Alcuni tristi somiglianze sono stordenti. “Ciò che è accaduto su base quotidiana in Undead Labs era la versione a basso profilo di una morte per migliaia di taglietti” ha detto una persona a Kotaku. Un’espressione quasi uguale è stata usata nelle interviste rilasciata a GamesBeat da chi lavora in Moon Studio.
Il resoconto di Kotaku è amaro e contemporaneamente familiare. Uno studio indipendente ambisce a creare un videogioco enorme e poi abbassale mire per portare un prodotto sul mercato (in questo caso il primo State of Decay). Man mano che lo studio cresce e ci lavorano dozzine di persone iniziano i casi di discriminazione di genere, i commenti sessisti; le donne e le persone non binarie vengono lasciate indietro, i loro pareri non adeguatamente considerati e le riunioni sono fondamentalmente malsane, al punto che tante persone iniziano persino a temere di partecipare, a quelle riunioni.
Il problema: ora Undead Labs è parte degli Xbox Game Studios. E Microsoft sta affrontando il percorso di acquisizione di Activision Blizzard King, che ha comprato dopo che le sue azioni sono calate a cause delle denunce di sessismo e di un ambiente aziendale discriminatorio.

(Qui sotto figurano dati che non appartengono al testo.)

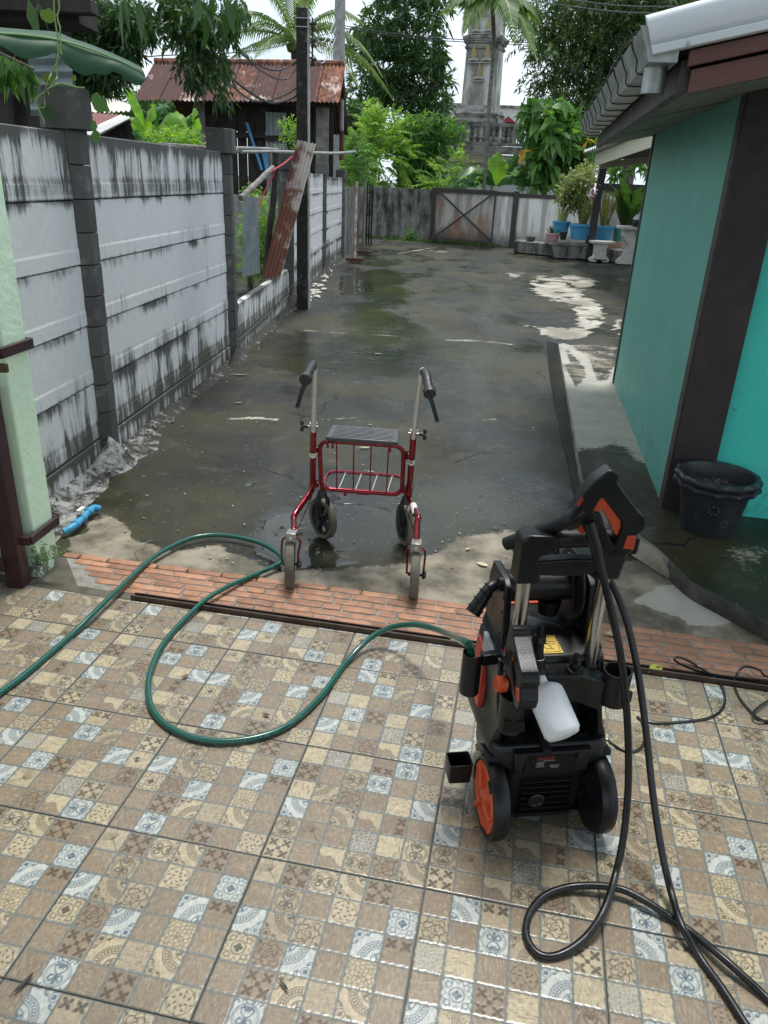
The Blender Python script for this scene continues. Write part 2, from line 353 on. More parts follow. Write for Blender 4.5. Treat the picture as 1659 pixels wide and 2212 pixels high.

In risposta a Kotaku, Microsoft ha fornito alcuni numeri per dimostrare che, da quando ha acquisito Undead Labs, ha investito nell’inclusività: il 32% del personale è donna e il 20% non è bianco, cifre quasi raddoppiate rispetto a prima dell’acquisizione.
In tal modo – e in un modo molto aziendale – si sposta il focus: assumere le persone non significa presentare loro un ambiente idoneo; ma tali persone restano perché devono lavorare – perché vogliono lavorare – anche quando devono masticare un boccone amarissimo ogni giorno.
“Se nessuno viene ritenuto responsabile, niente cambia” ha commentato una persona a Kotaku.